An outing in northwestern Arizona gave me fresh glimpses into grizzly life, although I had not expected to see grizzlies. I found them apparently at home with heat and sand in the edge of a desert. Perhaps these bears were only visitors. They were not dwarfed by the harsh conditions but appeared similar to grizzlies of other localities.

I was sheltered to the leeward of a rock-outcrop waiting for a roaring desert windstorm to subside. As I looked off into the dusty distance, a brown, dust-covered grizzly came into view. He climbed up and sat down upon a large sand-dune and looked around evidently glad that things were clearing. He watched closely a dust spiral which came spinning across the clear sky. As it passed close to him, a withered cactus-lobe dropped from it upon the dune, turned over once or twice, and then rolled down the slope. The grizzly took after it, striking out with right fore paw; but, missing, was upon it with a plunge. Picking the cactus up cautiously in his teeth, he held it for a second, then with a jerk of his head tossed it into the air and pursued it. The sloping sand-dune caved and slid beneath him. Forgetting the cactus, he leaped along the crumbling sand and made a number of lunges, each followed by a dive and an abrupt stop on the sand. He ran in a circle round the crest of the dune several times, occasionally coming to a sudden stop. Then, sliding down the dune, suddenly stopped his play.

He stood still at the foot of the dune for several seconds and looked off into the distance. He was debating what he should do next. Off he started slowly toward the horizon. Into the edge of the mysterious landscape of a mirage he walked and vanished. I thought him lost and rose to move on, when a purple shadowy landscape pushed up into the sky and in this strange, dim scene a giant shadowy grizzly raced and played.

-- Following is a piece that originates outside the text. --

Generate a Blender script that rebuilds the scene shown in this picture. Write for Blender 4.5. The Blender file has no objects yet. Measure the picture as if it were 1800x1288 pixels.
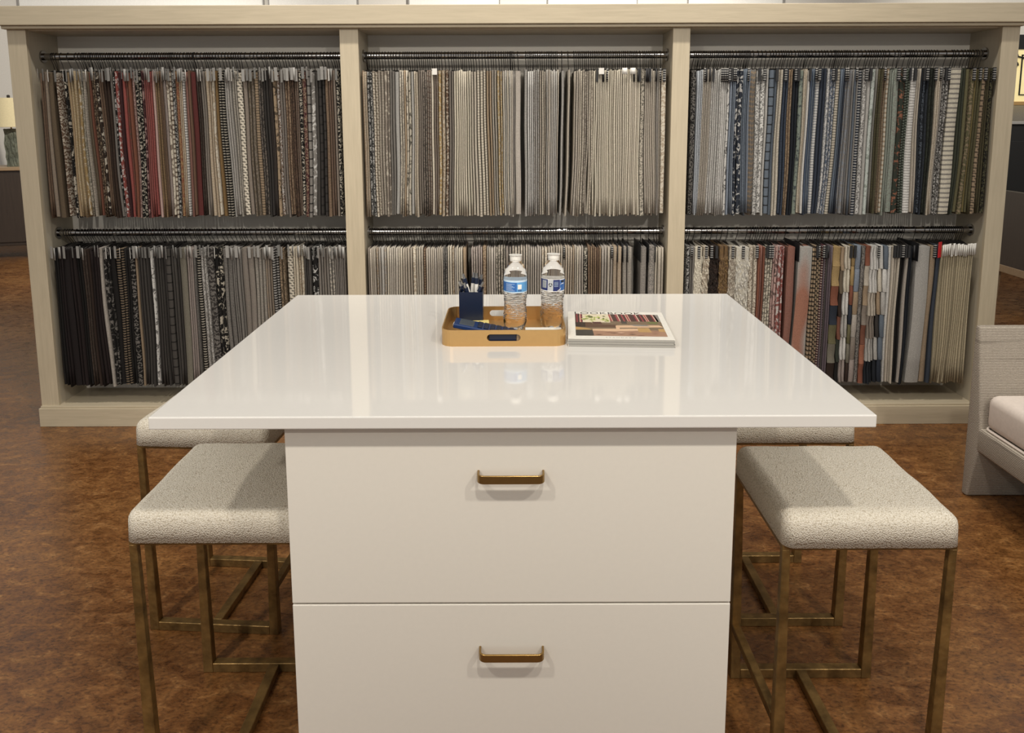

Play is a common habit of animals. Darwin, Wallace, and others have emphasized its importance as a progressive evolutionary factor in the survival of the fittest. Play is rest and relaxation; it gives power and proficiency; it stimulates the brain to the highest pitch of keenness and arouses all the faculties to be eager and at their best; it develops the individual. Play not only is a profound advantage to the player, but is necessary to the requirements of an efficient life.

All alert animals freshen themselves with play. The human race is beginning to do intelligently what it once did instinctively; it is relearning the lost art, the triumphant habit, of play.


Matching Wits with the Grizzly

In April, 1904, “Old Mose,” an outlaw grizzly, was killed on Black Mountain, Colorado. For thirty-five years he had kept up his cattle-killing depredations. During this time he was often seen and constantly hunted, and numerous attempts were made to trap him. His home territory was about seventy-five miles in diameter and lay across the Continental Divide. He regularly killed cattle, horses, sheep, and hogs in this territory, and, so far as known, did not leave this region even briefly. Two missing toes on his left hind foot were the means of identifying his track.